Don't let 100% utilization fool you! Use a timer and you'll see. I'm not
really sure why that is, but it is the reason that same Xeon W-2155 that leads
my refmac benchmark is also my champion system for running DIALS and
phenix.refine.
My two cents,
-James Holton
MAD Scientist
On 11/26/2018 1:10 AM, V F wrote:
Dear all,
Thanks for all the off/list replies.
To be honest, how much are they paying you to take it? Can you sell it for
scrap?
May be I will give it a pass.
To compare, two dual CPU servers with Skylake Gold 6148 - that is 40 cores -
will probably beat the whole lot even if you could keep the cluster going.
And keeping clusters busy is a time consuming challenge... I know!
If they are 250W servers, then you are looking at £8000 per year to power
and cool it. The two modern servers will be more like £1500 per year to run.

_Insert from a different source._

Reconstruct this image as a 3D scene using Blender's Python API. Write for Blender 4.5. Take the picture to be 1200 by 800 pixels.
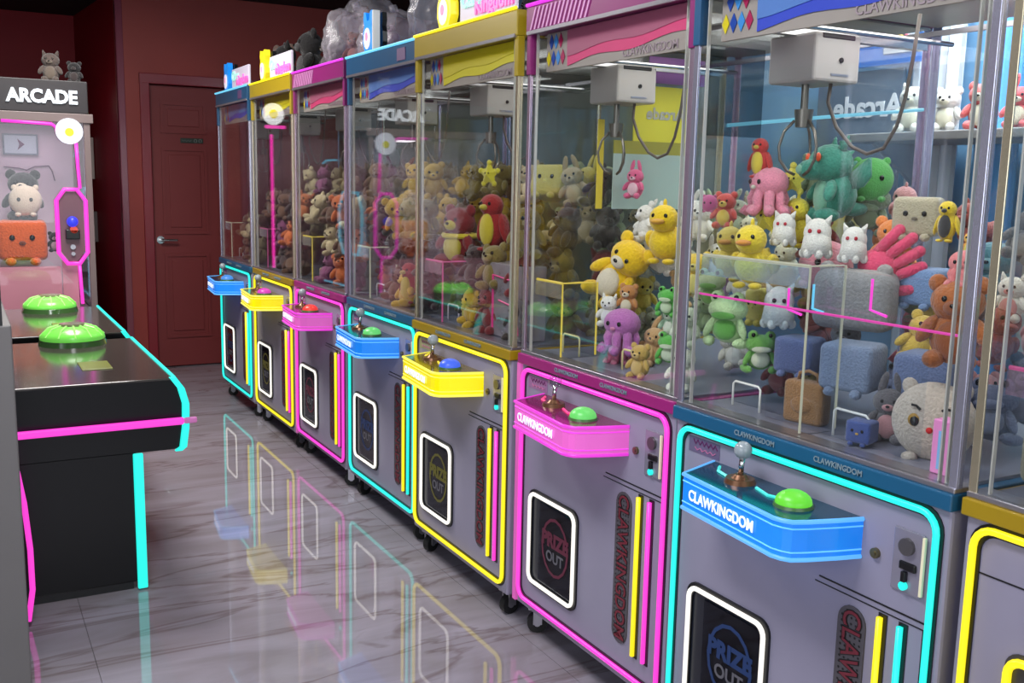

And the servers will only cost about £6000... the economics and planet don't
stack up!
By servers do you mean tower/standalone?
Thanks for the detailed explanation. From 2012, we already have many
dell precision T5600 with 2 x Xeon E5-2643 (8 Cores) (16 threads) and
I was hoping parallellisation with clusters maybe of some help. Looks
not.
These are running so well (takes about 45 min for a typical dataset
reduction with DIALS) I am not sure buying new ones is useful.